My bet is you will see something similiar put into place in Afghanistan. It's about securing the population, not chasing insurgents all over the countryside based on poor intelligence.
One caveat however: the term CAP was originally CAC (Combined Action Corps). It was found out after much laughter by kids in the vills that CAC means penis in Vietnamese, and it was changed to CAP! : - )
Memories
As an Army Brat I remember GEN DePuy's visit to our base in the early '70s. He had the post gym shut down for hours so he could do "PT"- a game of badminton. Needless to say, a less than memorable image for such a renowned leader...and many disappointed teenagers deprived of our basketball court.
Dupuy
Hindsight, as the fellow said ...
To appreciate Dupuy's contribution, one must understand the state of the U.S. Army in the 1970s. As the colors of the last units came home from Vietnam (few units came home as such), the Army looked something like this:
- Senior officers as a group were perceived (by their subordinates) as out of touch, not particularly well-grounded in the art of war and addicted to "ticket punching".
- Junior officers were generally experienced in hands-on small unit operations, but were not well prepared - by training and basic education - for positions above company level. The level of understanding of counterinsurgency among junior officers was relatively low (if my contemporaries in the Infantry Advanced Course at Benning in 1972-73 are a representative sample).
- The corps of noncommissioned officers had been eviscerated by Vietnam. Casualties, coupled with the individual replacement system had created a shortage of physically capable, trained mid-grade (Staff Sergeant and Sergeant First Class level) leaders in the combat arms.
- Soldiers - largely draftees - found military life, after their initial training, to lack challenge and focus. Life in a unit was over-regulated - more concerned with accountability than activity - and training was prosaic and uninteresting.

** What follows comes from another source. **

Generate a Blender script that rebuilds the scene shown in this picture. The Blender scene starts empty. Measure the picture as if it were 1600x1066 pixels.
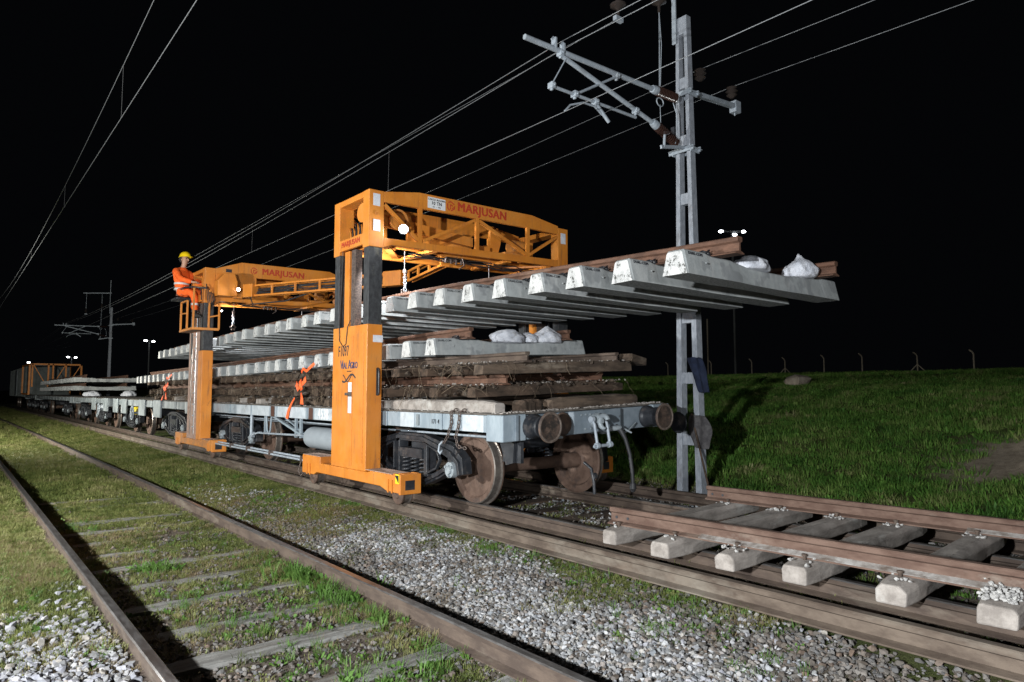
import bpy, bmesh, math, random
import numpy as np
import mathutils.noise as noise_m
from mathutils import Vector, Matrix, Euler, Quaternion

random.seed(7)
rng = np.random.default_rng(11)
SC = bpy.context.scene
COL = SC.collection
PI = math.pi

# ------------------------------------------------------------------ camera
cam_d = bpy.data.cameras.new("camera")
cam = bpy.data.objects.new("camera", cam_d)
COL.objects.link(cam)
cam_d.sensor_width = 36.0
cam_d.lens = 24.0
cam_d.clip_start = 0.05
cam_d.clip_end = 900
CAM_Z = 1.3
cam.matrix_world = Matrix(((0.77055, -0.04706, -0.63563, 0.0),
                           (-0.63737, -0.05690, -0.76845, 0.0),
                           (0.0, 0.99727, -0.07384, CAM_Z),
                           (0, 0, 0, 1)))
SC.camera = cam

# ------------------------------------------------------------------ world, lights, exposure
W = bpy.data.worlds.new("World")
SC.world = W
W.use_nodes = True
_n = W.node_tree.nodes
_n.clear()
_bg = _n.new('ShaderNodeBackground')
_bg.inputs[0].default_value = (0.55, 0.62, 0.8, 1)
_bg.inputs[1].default_value = 0.0022
_o = _n.new('ShaderNodeOutputWorld')
W.node_tree.links.new(_bg.outputs[0], _o.inputs[0])
SC.view_settings.view_transform = 'Standard'
SC.view_settings.look = 'None'
SC.view_settings.exposure = 0.0
SC.view_settings.gamma = 1.0
SC.view_settings.use_curve_mapping = False


def lamp(name, kind, loc, energy, color, target=None, size=0.2, angle=160):
    d = bpy.data.lights.new(name, kind)
    d.energy = energy
    d.color = color
    if kind == 'SPOT':
        d.spot_size = math.radians(angle)
        d.spot_blend = 0.6
        d.shadow_soft_size = size
    elif kind == 'POINT':
        d.shadow_soft_size = size
    o = bpy.data.objects.new(name, d)
    COL.objects.link(o)
    o.location = loc
    if target is not None:
        o.rotation_euler = (Vector(target) - Vector(loc)).to_track_quat('-Z', 'Y').to_euler()
    return o


# work lights of the night gang left of the photographer, plus one added fill
FLOOD_A = (-3.2, 0.4, 1.9)
FLOOD_B = (-3.6, 9.6, 2.2)
lamp("work_and_fill_beam", 'SPOT', FLOOD_A, 4700, (0.93, 0.97, 1.0), (6.0, 9.0, 1.6), 0.09, 165)
lamp("work_and_fill_beam", 'SPOT', FLOOD_B, 3300, (0.97, 0.98, 0.95), (4.5, 8.5, 1.3), 0.09, 160)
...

Dupuy and his 'gang' undertook a number of actions whose impact is still being felt today:
- Training was a primary focus. The reforms of the '70s - instigated largely by Dupuy - changed the Army's focus from training for X hours on a subject to training to perform specific tasks. Commanders and trainers were permitted and required to analyze their real-world missions, figure out what their soldiers needed to know, and plan and conduct training at all levels aimed at developing the ability to complete their missions. This approach to training permeated the Army in the '70s and '80s and increased proficiency - and soldier job satisfaction - immensely.

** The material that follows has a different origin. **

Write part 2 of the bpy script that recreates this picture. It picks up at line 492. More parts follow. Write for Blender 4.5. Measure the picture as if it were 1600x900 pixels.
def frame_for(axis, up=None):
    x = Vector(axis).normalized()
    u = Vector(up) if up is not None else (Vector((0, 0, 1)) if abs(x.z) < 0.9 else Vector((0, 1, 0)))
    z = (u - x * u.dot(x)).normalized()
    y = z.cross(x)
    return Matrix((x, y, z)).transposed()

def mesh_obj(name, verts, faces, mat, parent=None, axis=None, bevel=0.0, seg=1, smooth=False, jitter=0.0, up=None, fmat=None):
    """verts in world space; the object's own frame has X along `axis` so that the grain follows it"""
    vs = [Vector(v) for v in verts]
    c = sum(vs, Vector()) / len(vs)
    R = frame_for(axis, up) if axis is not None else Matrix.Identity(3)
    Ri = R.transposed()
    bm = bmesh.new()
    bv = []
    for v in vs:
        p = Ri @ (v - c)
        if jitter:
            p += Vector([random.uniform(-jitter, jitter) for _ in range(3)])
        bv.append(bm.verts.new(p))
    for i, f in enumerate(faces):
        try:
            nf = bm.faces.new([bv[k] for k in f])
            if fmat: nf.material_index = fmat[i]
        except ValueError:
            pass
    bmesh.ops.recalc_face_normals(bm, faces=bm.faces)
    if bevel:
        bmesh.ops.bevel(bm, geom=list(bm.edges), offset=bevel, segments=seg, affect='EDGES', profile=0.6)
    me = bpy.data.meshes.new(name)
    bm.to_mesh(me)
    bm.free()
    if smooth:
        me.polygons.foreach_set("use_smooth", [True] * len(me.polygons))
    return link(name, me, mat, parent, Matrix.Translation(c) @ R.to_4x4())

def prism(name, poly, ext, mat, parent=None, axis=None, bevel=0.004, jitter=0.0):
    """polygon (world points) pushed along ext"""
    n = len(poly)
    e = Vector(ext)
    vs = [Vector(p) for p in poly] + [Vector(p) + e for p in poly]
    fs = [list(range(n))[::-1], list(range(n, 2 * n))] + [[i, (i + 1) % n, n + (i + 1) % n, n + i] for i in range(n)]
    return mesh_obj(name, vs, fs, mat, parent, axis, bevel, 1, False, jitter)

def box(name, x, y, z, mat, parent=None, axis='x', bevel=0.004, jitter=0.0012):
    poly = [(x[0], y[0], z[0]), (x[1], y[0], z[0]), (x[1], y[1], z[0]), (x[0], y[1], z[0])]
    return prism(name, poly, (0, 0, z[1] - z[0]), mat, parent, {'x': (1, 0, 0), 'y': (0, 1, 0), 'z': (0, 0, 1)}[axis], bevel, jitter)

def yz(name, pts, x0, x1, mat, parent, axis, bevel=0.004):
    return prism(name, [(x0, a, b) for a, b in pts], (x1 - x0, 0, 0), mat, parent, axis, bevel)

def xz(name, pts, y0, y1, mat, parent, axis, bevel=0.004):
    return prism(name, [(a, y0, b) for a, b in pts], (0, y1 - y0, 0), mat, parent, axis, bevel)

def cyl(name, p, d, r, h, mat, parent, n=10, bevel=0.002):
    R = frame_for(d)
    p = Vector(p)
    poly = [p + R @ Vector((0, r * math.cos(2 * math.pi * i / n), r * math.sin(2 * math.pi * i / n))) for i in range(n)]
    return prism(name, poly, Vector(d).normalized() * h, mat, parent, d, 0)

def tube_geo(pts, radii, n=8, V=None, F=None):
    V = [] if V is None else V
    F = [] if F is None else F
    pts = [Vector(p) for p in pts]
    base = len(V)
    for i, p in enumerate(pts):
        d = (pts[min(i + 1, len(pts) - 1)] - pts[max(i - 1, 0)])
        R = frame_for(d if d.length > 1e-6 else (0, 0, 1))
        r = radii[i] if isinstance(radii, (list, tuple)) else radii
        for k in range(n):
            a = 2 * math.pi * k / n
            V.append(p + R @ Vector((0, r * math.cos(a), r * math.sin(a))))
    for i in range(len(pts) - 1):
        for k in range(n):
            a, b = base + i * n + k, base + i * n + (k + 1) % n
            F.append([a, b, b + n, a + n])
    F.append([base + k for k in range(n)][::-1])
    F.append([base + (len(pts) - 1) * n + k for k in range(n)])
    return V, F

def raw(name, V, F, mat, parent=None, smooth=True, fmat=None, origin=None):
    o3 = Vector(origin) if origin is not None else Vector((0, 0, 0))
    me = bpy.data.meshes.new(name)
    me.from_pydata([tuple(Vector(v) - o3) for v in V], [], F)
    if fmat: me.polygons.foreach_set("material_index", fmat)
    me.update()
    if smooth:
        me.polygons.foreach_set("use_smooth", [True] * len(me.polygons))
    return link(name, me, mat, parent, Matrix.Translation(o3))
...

- Hand in hand with training went the development of the corps of noncommissioned officers. For the first time, the Army, under Dupuy's leadership, put in place a multi-level system of courses designed to ensure that noncoms at each rank had a uniform grounding in the responsibilities inherent in their grade and military occupational specialty. The noncoms produced by this training system have, I think, been the pivot around which the Army swung in recent years in its reorientation towards counterinsurgency.
- Finally, Dupuy was instrumental in the establishment of facilities designed to measure the overall training achievement of battalions and squadrons in a realistic environment - with detailed analysis of what the units did right and wrong. This concept has proven flexible enough to support the change in orientation from 'kinetic' to more population-focused operations.

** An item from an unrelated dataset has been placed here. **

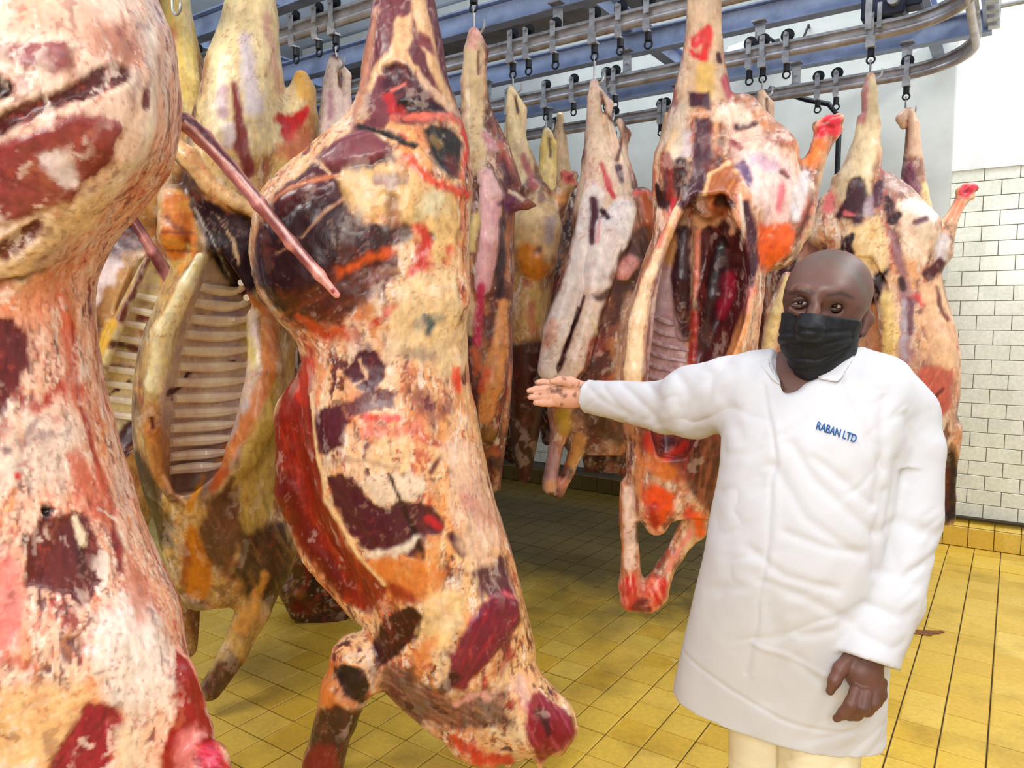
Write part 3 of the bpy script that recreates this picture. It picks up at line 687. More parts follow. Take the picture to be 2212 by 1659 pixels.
# 2 --- the dark purple carcass in the middle of the picture
d = dep(870, RY[1])
Bc = carcass('beef_carcass', 'dark maroon carcass with purple haunch, its raw red neck stump near the floor', None, 1, d, (900, 1650))
hang(868, RY[1], 'meat hook and trolley that carry the dark maroon carcass, above the frame', .03)
prims = [
    L([(-120, 835, 905, 0, .05), (-20, 812, 935, 0, .075), (60, 798, 950, 0, .10), (140, 782, 965, 0, .12), (220, 770, 985, 0, .14), (290, 715, 1005, 0, .17), (340, 655, 1015, 0, .20), (400, 618, 1020, 0, .22), (480, 575, 1012, 0, .235), (560, 553, 998, 0, .24), (630, 570, 998, 0, .235), (690, 610, 1005, .0, .225), (740, 646, 1010, .01, .22), (820, 660, 1014, .02, .23), (900, 655, 1030, .02, .24), (1000, 668, 1050, .02, .25), (1100, 690, 1076, .02, .24), (1200, 740, 1108, .02, .22), (1300, 800, 1136, .01, .2), (1380, 800, 1150, 0, .18), (1450, 806, 1160, 0, .15), (1520, 860, 1168, 0, .12), (1580, 930, 1170, 0, .10), (1625, 990, 1150, 0, .07)], k=.05),
    K([(660, 470, -.06, 95), (680, 590, -.06, 105)], .10, zf=.9),
    K([(900, 440, -.10, 90), (930, 620, -.10, 80)], .10, zf=.8),
    K([(700, 800, .06, 46), (655, 900, .08, 62), (660, 1050, .08, 64), (710, 1180, .06, 62), (800, 1290, .03, 60)], .04),
    K([(775, 1440, -.03, 72), (745, 1485, -.05, 52), (725, 1560, -.03, 46), (700, 1640, -.02, 44), (690, 1690, -.02, 42)], .03),
    K([(1090, 1500, -.02, 80), (1150, 1550, -.02, 74), (1185, 1565, -.02, 62)], .04, zf=1),
    K([(1010, 1600, -.02, 40), (1060, 1640, -.03, 22)], .03), K([(1208, 1528, -.03, 22)], .012), K([(1228, 1572, -.02, 20)], .012), K([(1205, 1612, -.03, 20)], .012), K([(1168, 1632, -.04, 18), (1166, 1652, -.04, 8)], .012), K([(1196, 1570, -.06, 22)], .012), K([(1100, 1632, -.04, 14), (1098, 1656, -.04, 5)], .012),
    # cut opened under the pelvis and seams between the muscles
    K([(930, 285, -.20, 34), (965, 330, -.20, 40)], .02, op='s'),
    K([(780, 268, -.2, 10), (850, 292, -.22, 16), (900, 318, -.22, 11)], .012, op='s'),
    K([(880, 235, -.17, 26), (950, 240, -.15, 14)], .02, op='s')]
base = [(232, 182, 132), ((238, 206, 160), .7, 1, .6, .0, .3, .8), ((220, 124, 76), .8, 1, .7, .14, .25, .8), ((190, 62, 44), 1.6, 1, .8, .27, .16, .75), (PALE, 1.3, 1.2, .5, .22, .25, .7), ((96, 48, 52), 2.4, 1, .8, .40, .1, .75)]
gm = ((84, 34, 44), 85, .6)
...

The argument that Dupuy didn't appreciate population-focused operations is perhaps valid. However, Gole makes the point that in Vietnam, Dupuy was given a much more conventional mission than some other units. His use of more 'kinetic' operations was a result more of his task than his preference.
I would add one final comment. Blaming Dupuy and his contemporaries for failing to promote the development of counterinsurgency doctrine in the '70s is the temporal equivalent of blaming Malin Craig (George C. Marshall's predecessor as Army Chief of Staff) for failing to prepare the Army adequately for Vietnam.
Lost opportunities, pt.2
Mr. Shepherd, you make it sound as if General DePuy and his contemporaries inherited this “hollow army” out of the blue. May I remind you that a great number of these officers were the same men who led a well-trained (for conventional warfare) and confident Army into the Southeast Asian quagmire, around 1965. With a seasoned NCO-corps and a lot of combat-experienced senior officers, some of whom having two major wars under their belt. More than seven years of wasteful warfare gutted that Army.
I believe that General DePuy carries a lot of responsibility for the way the US Army operated in those initial war years. There were alternatives to his approach, but DePuy didn't want to hear any of it, and instead derided USMC efforts at population security. Official internal criticism of the way the Army conducted this war was not tolerated, let alone appreciated. DePuy’s way clearly didn’t work and he should have retired for having failed at his core business. That’s accountability.
Maybe DePuy should be lauded for his efforts to rebuild the Army. He certainly launched some good initiatives and had a knack for selecting talented officers.
But has the Army, as a whole, really mastered Maneuver Warfare, one of his goals? I believe not. Too bad, because a lot of the elements that characterize Maneuver Warfare, such as decentralization, surprise and flexibility, are also useful in a counterinsurgency environment.
Furthermore, the exclusion of counterinsurgency in FM 100-5 was a conscious decision and didn’t happen by accident. It was like republishing the Holy Bible and leaving out Pentateuch! DePuy didn’t have “to promote the development of counterinsurgency doctrine in the '70s”, if only he had cared to listen to the troops that fought in Vietnam and learned from both his and their experiences. Or taken a trip to a local library and dusted off some old history books. The basics were right there, up for grabs. General DePuy could have laid the groundwork for a learning institution that, at the very least, acknowledged counterinsurgency so that a new generation might have taken it from there. He chose not to do it.
As to the Malin Craig analogy: I’ve read that General Craig, as a junior officer, served in the Philippines, China and the Spanish-American War, so I wouldn’t be surprised if he knew a thing or two about “irregular warfare”!